Monday, December 2, 2019

"Akin" by Emma Donoghue


Noah Selvaggio is approaching the milestone of his 80th birthday. A retired chemistry professor living in New York City’s Upper West Side, he’s been a widower for several years. He and his wife were childless. His younger sister and her husband are both dead; their son, his nephew, the one Noah can’t think of without adding the adjective ‘beautiful,” is also dead of an apparent drug overdose in a seedy motel room. 

To mark his 80th, Noah is going to his birthplace of Nice. His story is a World War II story. His father had left Nice for America; his mother, pregnant at the time, made a conscious decision to remain in Nice to care for her father, a famous photographer in declining health. When he was old enough, his mother was able to book passage for him on a ship with hundreds of other children, bound for America. She remained until her father died in 1944, and then she, too, had left for America to join her family.

Noah’s sister has left him with a box of family photographs, including some that must have been taken by his mother when she was in Nice. The photographs hint at something disturbing. His mother might have been a Nazi collaborator.

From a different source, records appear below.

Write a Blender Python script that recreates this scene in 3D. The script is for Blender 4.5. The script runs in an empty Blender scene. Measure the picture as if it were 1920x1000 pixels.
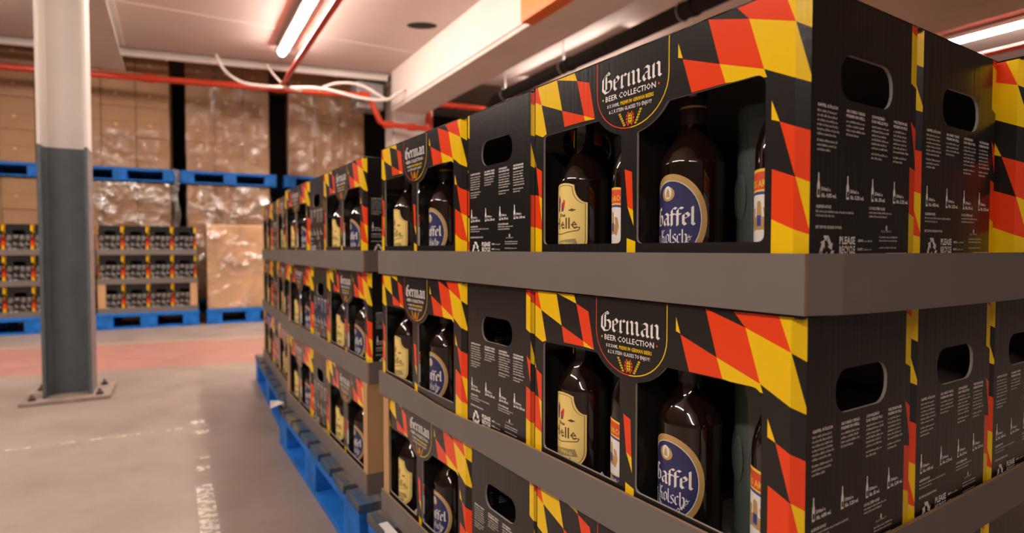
import bpy, bmesh, math, random
from math import sin, cos, pi, radians, sqrt, atan2, hypot
from mathutils import Vector, Matrix
from mathutils.geometry import delaunay_2d_cdt

random.seed(7)
C = bpy.context.scene.collection
SC = bpy.context.scene

# ------------------------------------------------------------------ camera
cam_d = bpy.data.cameras.new('camera')
cam_d.sensor_width = 36.0
cam_d.lens = 20.625
cam_d.clip_start = 0.02
cam_d.dof.use_dof = True
cam_d.dof.focus_distance = 0.72
cam_d.dof.aperture_fstop = 4.3
cam = bpy.data.objects.new('camera', cam_d)
C.objects.link(cam)
cam.location = (0, 0, 0.767)
cam.rotation_euler = (radians(90 - 1.72), 0, 0)
SC.camera = cam

# ------------------------------------------------------------------ world, exposure
SC.view_settings.view_transform = 'Standard'
SC.view_settings.look = 'None'
SC.view_settings.gamma = 1.0
SC.view_settings.use_curve_mapping = False
SC.view_settings.exposure = 0.32
w = bpy.data.worlds.new('world')
SC.world = w
w.use_nodes = True
w.node_tree.nodes['Background'].inputs[0].default_value = (1.0, 0.86, 0.76, 1)
w.node_tree.nodes['Background'].inputs[1].default_value = 0.10
LAMP_COL = (1.0, 0.865, 0.775)
LAMP_STRENGTH = 95.0

# building grid: g(a, b, z) = a along the aisle (away from the camera), b across it
YAW = radians(30.0)
GD1 = Vector((-sin(YAW), cos(YAW), 0))
GD2 = Vector((cos(YAW), sin(YAW), 0))


def g(a, b, z=0.0):
    return GD1 * a + GD2 * b + Vector((0, 0, z))


# ------------------------------------------------------------------ materials
MATS = {}


def mat(name, col, rough=0.6, spec=0.5, metal=0.0, bump=None, var=None, emit=None, trans=0.0, ior=1.5, coat=0.0):
    """bump = (kind, scale, strength, distance), var = (scale, amount) tonal variation of the paint itself"""
    m = bpy.data.materials.new(name)
    m.use_nodes = True
    nt = m.node_tree
    b = nt.nodes['Principled BSDF']
    b.inputs['Base Color'].default_value = (*col, 1)
    b.inputs['Roughness'].default_value = rough
    b.inputs['Specular IOR Level'].default_value = spec
    b.inputs['Metallic'].default_value = metal
    b.inputs['Transmission Weight'].default_value = trans
    b.inputs['IOR'].default_value = ior
    b.inputs['Coat Weight'].default_value = coat
    b.inputs['Coat Roughness'].default_value = 0.08
    if emit:
        b.inputs['Emission Color'].default_value = (*emit[0], 1)
        b.inputs['Emission Strength'].default_value = emit[1]
    tc = nt.nodes.new('ShaderNodeTexCoord')
    if bump:
        kind, sc, st, dist = bump
        if kind == 'corr':      # corrugated board: vertical ribs plus fine wrinkles
            mp = nt.nodes.new('ShaderNodeMapping')
            mp.inputs['Scale'].default_value = (sc, sc, sc * 0.05)
            nt.links.new(tc.outputs['Object'], mp.inputs['Vector'])
            n = nt.nodes.new('ShaderNodeTexNoise')
            n.inputs['Scale'].default_value = 1.0
            n.inputs['Detail'].default_value = 3.0
            nt.links.new(mp.outputs[0], n.inputs['Vector'])
            n2 = nt.nodes.new('ShaderNodeTexNoise')
            n2.inputs['Scale'].default_value = sc * 0.9
            n2.inputs['Detail'].default_value = 4.0
            nt.links.new(tc.outputs['Object'], n2.inputs['Vector'])
            ad = nt.nodes.new('ShaderNodeMath')
            ad.operation = 'MULTIPLY_ADD'
            ad.inputs[1].default_value = 0.35
            nt.links.new(n2.outputs['Fac'], ad.inputs[0])
            nt.links.new(n.outputs['Fac'], ad.inputs[2])
            out = ad.outputs[0]
        else:
            n = nt.nodes.new('ShaderNodeTexNoise')
            n.inputs['Scale'].default_value = sc
            n.inputs['Detail'].default_value = 4.0
            if kind == 'streak':
                mp = nt.nodes.new('ShaderNodeMapping')
                mp.inputs['Scale'].default_value = (0.15, 0.15, 1)
                nt.links.new(tc.outputs['Object'], mp.inputs['Vector'])
                nt.links.new(mp.outputs[0], n.inputs['Vector'])
            else:
                nt.links.new(tc.outputs['Object'], n.inputs['Vector'])
            out = n.outputs['Fac']
        bp = nt.nodes.new('ShaderNodeBump')
        bp.inputs['Strength'].default_value = st
        bp.inputs['Distance'].default_value = dist
        nt.links.new(out, bp.inputs['Height'])
        nt.links.new(bp.outputs[0], b.inputs['Normal'])
    if var:
        n3 = nt.nodes.new('ShaderNodeTexNoise')
        n3.inputs['Scale'].default_value = var[0]
        n3.inputs['Detail'].default_value = 6.0
        nt.links.new(tc.outputs['Object'], n3.inputs['Vector'])
        r = nt.nodes.new('ShaderNodeMapRange')
        r.inputs[1].default_value = 0.3
        r.inputs[2].default_value = 0.7
        r.inputs[3].default_value = 1 - var[1]
        r.inputs[4].default_value = 1 + var[1]
        nt.links.new(n3.outputs['Fac'], r.inputs[0])
        mx = nt.nodes.new('ShaderNodeVectorMath')
        mx.operation = 'SCALE'
        mx.inputs[0].default_value = col
        nt.links.new(r.outputs[0], mx.inputs['Scale'])
        nt.links.new(mx.outputs[0], b.inputs['Base Color'])
    MATS[name] = m
    return m


CB = ('corr', 160.0, 0.22, 0.0015)
mat('card_black', (0.015, 0.0135, 0.0125), 0.24, 0.5, bump=CB)
mat('card_fold', (0.012, 0.010, 0.009), 0.09, 0.8)
mat('card_red', (0.86, 0.060, 0.010), 0.22, 0.5, bump=CB)
mat('card_yellow', (0.92, 0.60, 0.004), 0.22, 0.5, bump=CB)
mat('card_white', (0.90, 0.86, 0.82), 0.35, 0.5)
mat('print_grey', (0.62, 0.58, 0.54), 0.35, 0.5)
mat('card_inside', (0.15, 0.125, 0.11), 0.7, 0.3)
mat('card_rim', (0.40, 0.36, 0.32), 0.8, 0.2)
mat('tray_grey', (0.175, 0.150, 0.134), 0.62, 0.35, bump=('corr', 120.0, 0.15, 0.001), var=(9, 0.06))
mat('tray_kraft', (0.36, 0.235, 0.14), 0.8, 0.2, var=(30, 0.15))
mat('kraft', (0.56, 0.33, 0.165), 0.65, 0.35, bump=('noise', 40, 0.1, 0.002), var=(6, 0.06))
mat('kraft_carton', (0.40, 0.235, 0.125), 0.62, 0.3, bump=('streak', 40, 0.25, 0.003), var=(5, 0.08))
mat('kraft_seam', (0.17, 0.095, 0.05), 0.8, 0.2)
mat('kraft_light', (0.66, 0.42, 0.235), 0.7, 0.3)
mat('clear_plastic_card', (0.42, 0.40, 0.37), 0.15, 0.6)
mat('glass_brown', (0.011, 0.005, 0.003), 0.05, 0.7, bump=('noise', 25, 0.05, 0.001))
mat('cap_dark', (0.03, 0.025, 0.022), 0.3, 0.6)
mat('cap_gold', (0.5, 0.33, 0.10), 0.3, 0.6, metal=0.6)
mat('label_cream', (0.90, 0.69, 0.22), 0.45, 0.4)
mat('label_ink', (0.10, 0.065, 0.035), 0.5, 0.4)
mat('label_olive', (0.38, 0.30, 0.13), 0.5, 0.4)
mat('label_purple', (0.16, 0.05, 0.16), 0.5, 0.4)
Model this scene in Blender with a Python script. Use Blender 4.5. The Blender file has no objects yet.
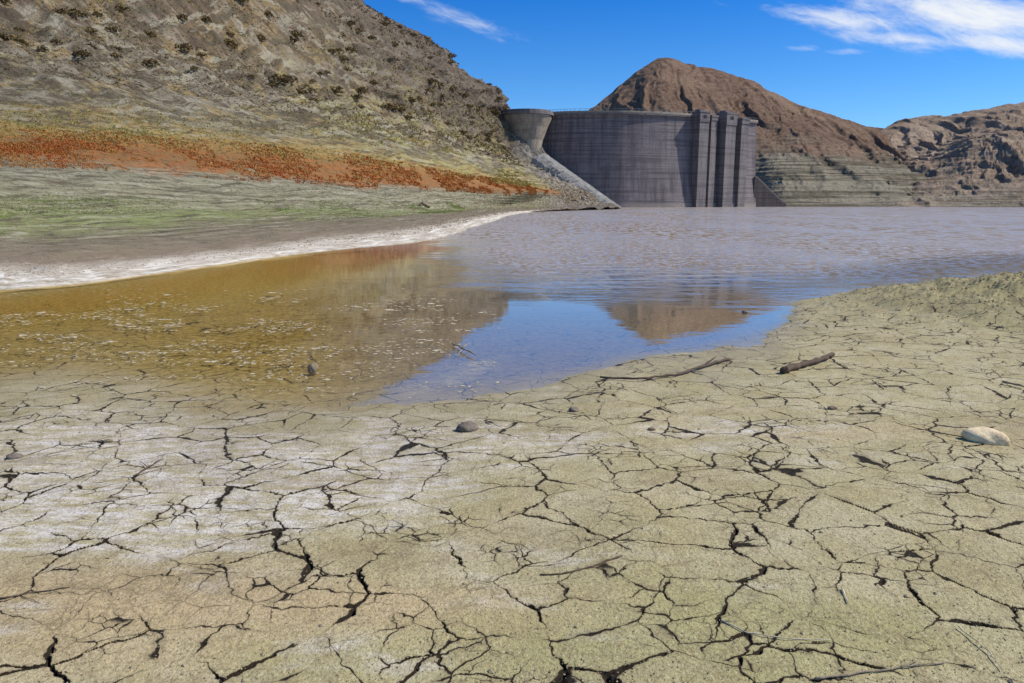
import bpy, bmesh, math, random
import numpy as np
from mathutils import Vector, Matrix
random.seed(7); RNG=np.random.default_rng(11)
scene=bpy.context.scene; COL=scene.collection
F=1024*26/36.0; H=1.65; PITCH=math.radians(10.6); cp,sp=math.cos(PITCH),math.sin(PITCH)
def ray(px,py):
    u=(px-512)/F; v=(341.5-py)/F
    return (u, v*sp+cp, v*cp-sp)
def P(px,py,Y):
    a,b,c=ray(px,py); k=Y/b; return (a*k,Y,H+c*k)
def G(px,py,z=0.0):
    a,b,c=ray(px,py); k=(z-H)/c; return (a*k,b*k,z)
# ---------- noise ----------
def h2(ix,iy,s):
    v=np.sin(ix*127.1+iy*311.7+s*74.7)*43758.5453; return v-np.floor(v)
def vn(x,y,s=0):
    ix=np.floor(x); iy=np.floor(y); fx=x-ix; fy=y-iy
    fx=fx*fx*fx*(fx*(fx*6-15)+10); fy=fy*fy*fy*(fy*(fy*6-15)+10)
    a=h2(ix,iy,s);b=h2(ix+1,iy,s);c=h2(ix,iy+1,s);d=h2(ix+1,iy+1,s)
    return (a+(b-a)*fx)*(1-fy)+(c+(d-c)*fx)*fy
def fbm(x,y,o=4,s=0,ridge=False):
    t=0;a=1;n=0;c,q=math.cos(.6),math.sin(.6)
    for k in range(o):
        v=vn(x,y,s+k)*2-1
        if ridge: v=1-2*abs(v)
        t=t+a*v; n+=a; a*=.5; x,y=(x*c-y*q)*2.03+7.1,(x*q+y*c)*2.03+3.3
    return t/n
def sst(a,b,x):
    t=np.clip((x-a)/(b-a),0,1); return t*t*(3-2*t)
# ---------- nodes ----------
class M:
    def __init__(s,name):
        s.m=bpy.data.materials.new(name); s.m.use_nodes=True; s.t=s.m.node_tree; s.t.nodes.clear()
        s.out=s.t.nodes.new('ShaderNodeOutputMaterial')
    def n(s,ty,ins=None,**kw):
        nd=s.t.nodes.new(ty)
        for k,v in kw.items(): setattr(nd,k,v)
        if ins:
            for k,v in ins.items(): s.set(nd.inputs[k],v)
        return nd
    def set(s,sock,v):
        if isinstance(v,bpy.types.NodeSocket): s.t.links.new(v,sock)
        elif isinstance(v,tuple) and len(v)==3 and sock.type=='RGBA': sock.default_value=(*v,1)
        else: sock.default_value=v
    def math(s,op,a,b=0.0,clamp=False):
        nd=s.n('ShaderNodeMath',operation=op,use_clamp=clamp); s.set(nd.inputs[0],a); s.set(nd.inputs[1],b); return nd.outputs[0]
    def vm(s,op,a,b):
        nd=s.n('ShaderNodeVectorMath',operation=op); s.set(nd.inputs[0],a); s.set(nd.inputs[1],b); return nd.outputs[0]
    def mix(s,f,a,b,mode='MIX'):
        nd=s.n('ShaderNodeMix',data_type='RGBA',blend_type=mode); s.set(nd.inputs[0],f); s.set(nd.inputs[6],a); s.set(nd.inputs[7],b); return nd.outputs[2]
    def attr(s,name): return s.n('ShaderNodeAttribute',attribute_name=name)
    def af(s,name): return s.attr(name).outputs['Fac']
    def pos(s,scale=(1,1,1)):
        g=s.n('ShaderNodeNewGeometry'); return s.vm('MULTIPLY',g.outputs['Position'],scale)
    def opos(s,scale=(1,1,1)):
        g=s.n('ShaderNodeTexCoord'); return s.vm('MULTIPLY',g.outputs['Object'],scale)
    def noise(s,vec,scale,detail=5,rough=.6,dist=0,color=False):
        nd=s.n('ShaderNodeTexNoise'); s.set(nd.inputs['Vector'],vec); nd.inputs['Scale'].default_value=scale; nd.inputs['Detail'].default_value=detail; nd.inputs['Roughness'].default_value=rough; nd.inputs['Distortion'].default_value=dist; return nd.outputs['Color' if color else 'Fac']
    def rng(s,v,a,b,c=0.0,d=1.0,smooth=True):
        nd=s.n('ShaderNodeMapRange',interpolation_type='SMOOTHSTEP' if smooth else 'LINEAR')
        s.set(nd.inputs[0],v)
        for k,q in zip((1,2,3,4),(a,b,c,d)): s.set(nd.inputs[k],q)
        return nd.outputs[0]
    def ramp(s,f,stops,interp='LINEAR'):
        nd=s.n('ShaderNodeValToRGB'); s.set(nd.inputs[0],f); cr=nd.color_ramp; cr.interpolation=interp
        while len(cr.elements)<len(stops): cr.elements.new(.5)
        for e,(p,c) in zip(cr.elements,stops): e.position=p; e.color=(*c,1)
        return nd.outputs[0]
    def bump(s,h,strength,dist,normal=None):
        nd=s.n('ShaderNodeBump'); s.set(nd.inputs['Height'],h); s.set(nd.inputs['Strength'],strength); nd.inputs['Distance'].default_value=dist
        if normal is not None: s.set(nd.inputs['Normal'],normal)
        return nd.outputs[0]
    def bsdf(s,col,rough=.9,normal=None,spec=.3):
        b=s.n('ShaderNodeBsdfPrincipled'); s.set(b.inputs['Base Color'],col); s.set(b.inputs['Roughness'],rough); s.set(b.inputs['Specular IOR Level'],spec)
        if normal is not None: s.set(b.inputs['Normal'],normal)
        s.t.links.new(b.outputs[0],s.out.inputs[0]); return b
def simple(name,c1,c2,scale,rough=.9,bd=.01,bs=.5,stretch=(1,1,1)):
    m=M(name); p=m.opos(stretch); n=m.noise(p,scale,6,.65); n2=m.noise(p,scale*4,4,.6)
    c=m.mix(m.rng(n,.35,.65),c1,c2); c=m.mix(m.rng(n2,.3,.7,.0,.45),c,tuple(x*.5 for x in c1))
    m.bsdf(c,rough,m.bump(n2,bs,bd)); return m.m
# ---------- mesh helpers ----------
def tag(o,label=None,cat=None,group=None,kind=None):
    if label:o['label']=label
    if cat:o['category']=cat
    if group:o['group']=group
    if kind:o['kind']=kind
    return o
def mesh_obj(name,verts,faces,mat,parent=None,smooth=False):
    me=bpy.data.meshes.new(name); me.from_pydata([tuple(v) for v in verts],[],faces); me.update()
    if smooth: me.polygons.foreach_set('use_smooth',[True]*len(me.polygons))
    o=bpy.data.objects.new(name,me); COL.objects.link(o)
    if mat: me.materials.append(mat)
    if parent: o.parent=parent
    return o
def fast_mesh(name,V,Fa,mat,smooth=True,attrs=None,k=4):
    me=bpy.data.meshes.new(name); V=np.asarray(V,dtype=np.float32).reshape(-1,3); Fa=np.asarray(Fa,dtype=np.int32).reshape(-1,k)
    me.vertices.add(len(V)); me.vertices.foreach_set('co',V.ravel())
    me.loops.add(Fa.size); me.loops.foreach_set('vertex_index',Fa.ravel())
    me.polygons.add(len(Fa)); me.polygons.foreach_set('loop_start',np.arange(len(Fa),dtype=np.int32)*k)
    me.polygons.foreach_set('loop_total',np.full(len(Fa),k,dtype=np.int32))
    me.polygons.foreach_set('use_smooth',np.full(len(Fa),smooth))
    for n,a in (attrs or {}).items():
        at=me.attributes.new(n,'FLOAT','POINT'); at.data.foreach_set('value',np.asarray(a,dtype=np.float32).ravel())
    me.update(calc_edges=True); me.validate()
    if mat: me.materials.append(mat)
    o=bpy.data.objects.new(name,me); COL.objects.link(o); return o
def grid_faces(n,m):
    i=np.arange(n*m).reshape(n,m)
    return np.stack([i[:-1,:-1],i[:-1,1:],i[1:,1:],i[1:,:-1]],-1).reshape(-1,4)
# ---------- ground height ----------
shore=[(-1500,372),(-300,380),(0,388),(60,384),(130,396),(190,412),(260,418),(330,416),(400,408),(470,399),(560,385),(640,361),(700,352),(760,337),(820,314),(870,297),(900,288),(940,279),(980,276),(1024,274),(1300,268),(2500,266)]
SU=np.array([G(a,b)[0]/G(a,b)[1] for a,b in shore]); SY=np.array([G(a,b)[1] for a,b in shore])
MC=G(1045,312)
def ground_z(x,y):
    x=np.asarray(x,float); y=np.asarray(y,float)
    u=x/np.maximum(y,.5); ys=np.interp(u,SU,SY); d=ys-y; w=np.maximum(-d,0)
    deep=.05+.95*sst(-.25,.15,u)
    z=np.where(d>0,.085*np.tanh(d*.018/.085),-.055*(1-np.exp(-w/1.8))-deep*1.5*(1-np.exp(-w/60))-1.2*sst(22,60,y)*(u<.6))
    nz=.016*fbm(x/.7,y/1.1,6,3)+.015*fbm(x/3.3,y/3.3,3,8)
    z=z+nz*np.where(d>0,1,np.exp(-w/12))
    mound=np.exp(-(((x-MC[0])/2.7)**2+((y-MC[1])/2.3)**2))
    z=z+mound*(.46*(1+.3*fbm(x/.7,y/.7,4,21))+.14*fbm(x/.28,y/.28,5,23))
    return z
def gz(x,y): return float(ground_z(np.array([x]),np.array([y]))[0])
def GG(px,py,dz=0.0):
    z=.05
    for _ in range(4):
        p=G(px,py,z); z=gz(p[0],p[1])
    z=max(z,0.0); p=G(px,py,z); return Vector((p[0],p[1],z+dz))
# ---------- ground mesh ----------
pys=list(np.arange(900,700,-4.))+list(np.arange(700,480,-1.1))+list(np.arange(480,262,-1.4))+list(np.arange(262,206,-2))
rowsY=np.array([G(512,p)[1] for p in pys]+[500,800,1500,4000])
us=np.concatenate([np.linspace(-3,-.78,40)[:-1],np.linspace(-.78,.78,1150),np.linspace(.78,3,40)[1:]])
Yg,Ug=np.meshgrid(rowsY,us,indexing='ij'); Xg=Ug*Yg
Zb=ground_z(Xg,Yg)
Z=Zb+(1-sst(9,20,Yg))*(.003*fbm(Xg*5,Yg*5,4,61)+.0014*fbm(Xg*26,Yg*26,3,66))
def blob(px,py,rx,ry):
    c=G(px,py,.07); return np.exp(-(((Xg-c[0])/rx)**2+((Yg-c[1])/ry)**2))
nb=fbm(Xg*1.3,Yg*1.7,5,71); nb2=fbm(Xg*.6,Yg*2.2,5,75); nb3=fbm(Xg*3,Yg*8,5,77)
salt=sst(.08,1.1,1.0*blob(10,455,2.4,1.5)+.6*blob(270,495,1.2,.6)+.5*blob(400,450,1.4,.6)+.3*blob(620,430,1.5,.5)+.35*blob(40,520,1.2,.35)+.6*nb+.8*nb3-.12)
peach=sst(.15,1.1,1.15*blob(120,594,1.45,.44)+.3*blob(640,440,1.6,1.0)+.25*blob(900,400,2,2)+.5*nb2)
mnd=blob(1045,312,3.0,2.6)
green=sst(.1,.8,.3*blob(640,640,1.8,.5)+.5*mnd+.4*blob(900,640,1.5,.5)+.4*nb)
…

A few days before he is to leave, Noah receives a call from Children’s Services, asking him to take charge of his 11-year-old great-nephew Michael, whom Noah has never met. The boy’s mother is serving a prison sentence, somehow connected to the death of Noah’s nephew. Her mother can no longer care for the boy. It’s either Noah or foster care. 

Emma Donoghue
Not only does Noah finally agree to take the boy, who is both streetwise and foul-mouthed, he decides he will take him to Nice. Through a flurry of last-minute red tape and paperwork, the boy gets a passport. And Noah and Michael embark upon a journey that will forever change both of their lives. Street smarts and tech smarts meet aged wisdom, begging the question of whether a family can mend and survive,

Akin by Emma Donoghue is the story of Noah and Michael. It’s told with poignancy and deep emotion. Running through it are two mysteries that may or may not be solved: was Noah’s mother a collaborator, and did Michael’s father actually die of a drug overdose? The answers will help determine family understanding and identity.

Donoghue, a native of Ireland, received a Ph.D. degree in 18th century literature from Cambridge University. She has published fiction, literary history, biography, stage and radio plays, fairy tales, and short stories. Her 2010 novel Roomwas a New York Times and international bestseller and a finalist for several prizes, including the Man Booker. She lives with her family in London, Ontario. 

Akin is a wonderful story, asking and answering the questions of can a family connect generations, and how. It describes how the past can exert a strong hold on the present. And it looks at the courage it takes to face and accept what may be terrible and awful in one’s parents and grandparents.